汚職事件で揺れる国際サッカー連盟(FIFA)の会長選挙前日となる28日、会場となるスイスのチューリヒで欧州サッカー連盟(UEFA)が会合を開いたホテルのロビーは多くの報道陣で埋め尽くされ、緊迫したムードが漂った。

 UEFAは5選を目指すFIFAのブラッター会長を批判し、29日の総会をボイコットすることも検討していた。FIFA会長選挙への立候補を直前で辞退したオランダ協会のファンプラーグ会長が会合後に現れ「ボイコットはしない」と話すとどよめきが起きた。

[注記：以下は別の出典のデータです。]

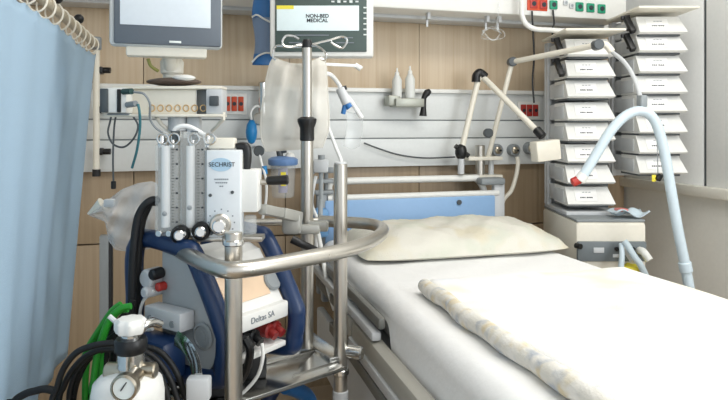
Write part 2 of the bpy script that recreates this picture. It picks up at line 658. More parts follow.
# bracket on the wall rail carrying the two arms
t = T('rail_bracket', 'white two-plate bracket with steel cylinder on the wall rail behind the bed head', 'bracket', aty(484, 178, 2.86))
a, b = aty(466, 160, 2.83), aty(500, 156, 2.83)
t.p('plate', bx(a.x, b.x, 2.80, 2.916, a.z - .002, a.z + .016, .003), M_CREAM)
a2 = aty(468, 178, 2.83)
t.p('plate', bx(a2.x, b.x, 2.80, 2.948, a2.z - .002, a2.z + .014, .003), M_CREAM)
ct = aty(480, 145, 2.84)
t.p('cylinder', MB().cyl((ct.x, 2.84, a2.z), ct, 0.024, 20, bev=.003), M_STEEL)
ct = aty(491, 160, 2.84)
t.p('post', MB().cyl((ct.x, 2.84, a2.z), ct, 0.014, 16), M_LGREY)
for px, py, lab in ((495, 150, 'round gas outlet on the wall rail directly beside the steel bracket cylinder'),
                    (512, 150, 'middle round gas outlet of the three on the wall rail, above the white hose'),
                    (528, 148, 'round gas outlet on the wall rail beside the white lamp head')):
    c = aty(px, py, 2.915)
    t = T('gas_outlet', lab, 'gas outlet', c, group='round gas outlets on the wall rail')
    ax = Vector((0, -1, 0))
    t.p('ring', MB().lathe([(.032, -.002), (.032, .03), (.028, .036), (.02, .036), (.02, .018)], c, ax, 22), M_GREY)
    t.p('plug', MB().lathe([(.019, .0), (.019, .04), (.012, .044), (.009, .056)], c, ax, 16), M_BRASS)
    t.p('pin', MB().cyl(c + ax * .04, c + ax * .066, .006, 10), M_BLACK)

# reading lamp arm: black joint, up, elbow, down to a white head
t = T('jointed_lamp_arm', 'white two-link lamp arm with a black elbow and cream block head', 'lamp', aty(461, 172, 2.88))
y = 2.78
base, el, en = aty(461, 152, y), aty(479, 76, y), aty(539, 133, 2.46)
t.p('base', MB().cyl(aty(461, 174, y), base, 0.016, 14).bar(aty(461, 168, y), aty(461, 168, 2.93), .02, .02), M_LGREY)
t.p('base_joint', MB().ball(base, (.03, .03, .04)).cyl(base + Vector((-.03, 0, .03)), base + Vector((.04, 0, -.02)), .012, 10), M_BLACK)
t.p('lower_link', MB().cyl(base, el, 0.0145, 14), M_CREAM)
t.p('elbow', MB().tube([aty(476, 82, y), aty(476.5, 76, y), aty(480, 73, y), aty(485, 77, y)], 0.022, 12), M_BLACK)
t.p('upper_link', MB().cyl(aty(483, 77, y), en, 0.0145, 14), M_CREAM)
t.p('head_joint', MB().cyl(aty(536, 129, 2.47), aty(543, 137, 2.44), 0.02, 14, bev=.004), M_BLACK)
hc = aty(545.5, 150.5, 2.40)
Rh = Matrix.Rotation(math.radians(-6), 3, 'Y')
t.p('head', MB().box(hc, (0.118, 0.06, 0.088), Rh, 0.006), M_CREAM)

# hose support arm with round pivots
t = T('hose_support_arm', 'thin white three-pivot support arm reaching over to the breathing hose', 'support arm', aty(488, 160, 2.84))
p0, p1, p2, p3 = aty(488, 158, 2.82), aty(512, 62, 2.72), att(597, 45, 2.64), att(612, 52, 2.62)
pv = aty(488, 133, 2.815)
t.p('lower_link', MB().cyl(p0, p1, 0.0125, 12), M_CREAM)
t.p('upper_link', MB().cyl(p1, p2, 0.0135, 12), M_CREAM)
t.p('end_link', MB().tube([p2, att(606, 45, 2.63), p3], 0.015, 12), M_CREAM)
for q in (pv, p1, p2):
    t.p('pivot', MB().cyl(q + FV * .018, q - FV * .026, 0.023, 18, bev=.003), M_DGREY)
q = [p3, att(624, 62, 2.55), att(634, 78, 2.47), att(641, 99, 2.39)]
t.p('hose_strap', MB().tube(q, 0.009, 10), M_LGREY, label='grey strap')
t.p('strap_clip', MB().box(att(642, 101, 2.375), (.03, .03, .045), None, .005), M_GREY)

# white gas hose falling from the outlet
pts = [aty(517, 157, 2.845), aty(518, 163, 2.84), aty(516, 176, 2.84), aty(511, 191, 2.84), aty(502, 204, 2.85), aty(500, 240, 2.9)]
solo('gas_hose', MB().tube(pts, 0.011, 10), M_CREAM, 'cream hose hanging from the gas outlets beside the headboard', 'hose')
# thin grey cable on the rail
pts = [aty(364, 143, 2.89), aty(380, 149, 2.89), aty(400, 155, 2.89), aty(425, 158, 2.89), aty(455, 157, 2.89)]
solo('wall_cable', MB().tube(pts, 0.004, 8), M_DGREY, 'thin dark cable sagging across the white wall rail', 'cable')

# ------------------------------------------------------------------ swing-out curtain
XC = -0.385
ZR = 1.605
t = T('curtain_rail', 'beige swing-out curtain rail with its upright post on the wall', 'curtain rail', (XC, 2.86, 1.06))
t.p('upright', MB().cyl((XC, 2.86, 1.07), (XC, 2.86, 1.63), 0.0135, 14), M_CREAM)
t.p('foot_cap', MB().cyl((XC, 2.86, 1.045), (XC, 2.86, 1.075), 0.017, 14), M_BLACK)
t.p('arm', MB().cyl((XC, 2.86, ZR), (XC, 0.75, ZR), 0.0155, 14), mat('beige_tube', '#c9bda6', 0.45))
t.p('end_joint', MB().cyl((XC, 2.86, ZR - .02), (XC, 2.86, ZR + .035), 0.021, 14, bev=.004).box((XC, 2.84, ZR), (.03, .08, .034), None, .006), M_GREY)
for z in (1.50, 1.33, 1.15):
    t.p('wall_clamp', MB().box((XC + .01, 2.89, z), (.03, .07, .03), None, .005).cyl((XC + .02, 2.875, z), (XC + .055, 2.87, z), .013, 12), M_BLACK)
for i, yy in enumerate((2.35, 1.98)):
    t.p('clamp_knob', MB().ball((XC + .012, yy, ZR + .028), (.017, .017, .017)), M_BLACK)
ny = 18
for i in range(ny):
    yy = 0.95 + i * (2.74 - 0.95) / (ny - 1)
    c = Vector((XC, yy, ZR - .014))
    pts = [c + Vector((.024 * math.sin(a * math.pi / 6), .004 * math.sin(a), .032 * math.cos(a * math.pi / 6))) for a in range(12)]
    t.p('ring', MB().tube(pts, 0.0028, 6, 2, closed=True), M_CREAM)


def curt(u, v):
    # u along the rail (0 near, 1 at the post), v down
    ztop, zbot = 1.562, 0.49 + 0.06 * u
    yt = 0.9 + u * (2.80 - 0.9)
    yb = 0.9 + u * (2.12 - 0.9)
    k = v ** 0.85
    yy = yt * (1 - k) + yb * k
    scal = 0.010 * abs(math.sin(u * math.pi * (ny - 1)))
    zz = ztop - scal * (1 - v) + (zbot - ztop) * v
    fold = 0.007 * math.sin(u * 46 + 0.6 * math.sin(v * 2)) * (0.45 + .55 * v) + 0.007 * math.sin(u * 13 + v * 1.2)
    fold *= 0.35 + 0.65 * u
    return Vector((XC + fold + 0.004 * v * u, yy, zz))


o = solo('curtain', MB().grid(150, 34, curt), M_CURT, 'pale blue fabric curtain hanging from the beige swing-out rail', 'curtain', solid=0.003)

# ------------------------------------------------------------------ the bed
BX0, BX1, ZM = 0.562, 1.455, 0.752
t = T('hospital_bed', 'hospital bed with light blue headboard, grey side rails and white linen', 'bed', (1.0, 1.3, 0))
t.p('mattress', bx(BX0 + .012, BX1 - .012, 0.25, 2.68, 0.60, ZM - .012, 0.05), mat('mattress_grey', '#b9bab8', 0.8))
t.p('deck', bx(BX0 - .01, BX1 + .01, 0.22, 2.70, 0.53, 0.598, 0.01), M_GREY)
t.p('chassis', bx(BX0 + .12, BX1 - .12, 0.35, 2.5, 0.24, 0.40, 0.02), M_LGREY)
for x in (0.75, 1.27):
    for yy in (0.7, 2.2):
        t.p('lift_column', bx(x - .05, x + .05, yy - .06, yy + .06, 0.1, 0.54, .01), M_LGREY)
for x in (0.68, 1.34):
    for yy in (0.45, 2.45):
        c = t.p('caster', MB().cyl((x - .02, yy, .075), (x + .02, yy, .075), .075, 22, bev=.01), M_DGREY)
        t.p('fork', bx(x - .028, x + .028, yy - .03, yy + .03, .08, .26, .008), M_LGREY, parent=c)
M_BEDG = mat('bed_rail_beige_grey', '#a9a79e', 0.45)
M_BEDD = mat('bed_rail_dark', '#70716d', 0.5)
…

 28日夕刻に始まった総会の開会式は歌や踊りで華やかにショーアップされていたが、出席者の表情は硬かった。ゲストとしてスピーチした国際オリンピック委員会(IOC)のバッハ会長は「FIFAは悲しく難しい時期にある」と現状を厳しく指摘した。

 日本サッカー協会の大仁邦弥会長は開会式後、今回の騒動が会長選に与える影響について「かなりあると思う」と険しい顔つきで言った。強い批判にさらされているブラッター会長を支持する方針は変わらないとした上で「いろいろな情報を聞き、明日(29日)まで考える」と含みを残した。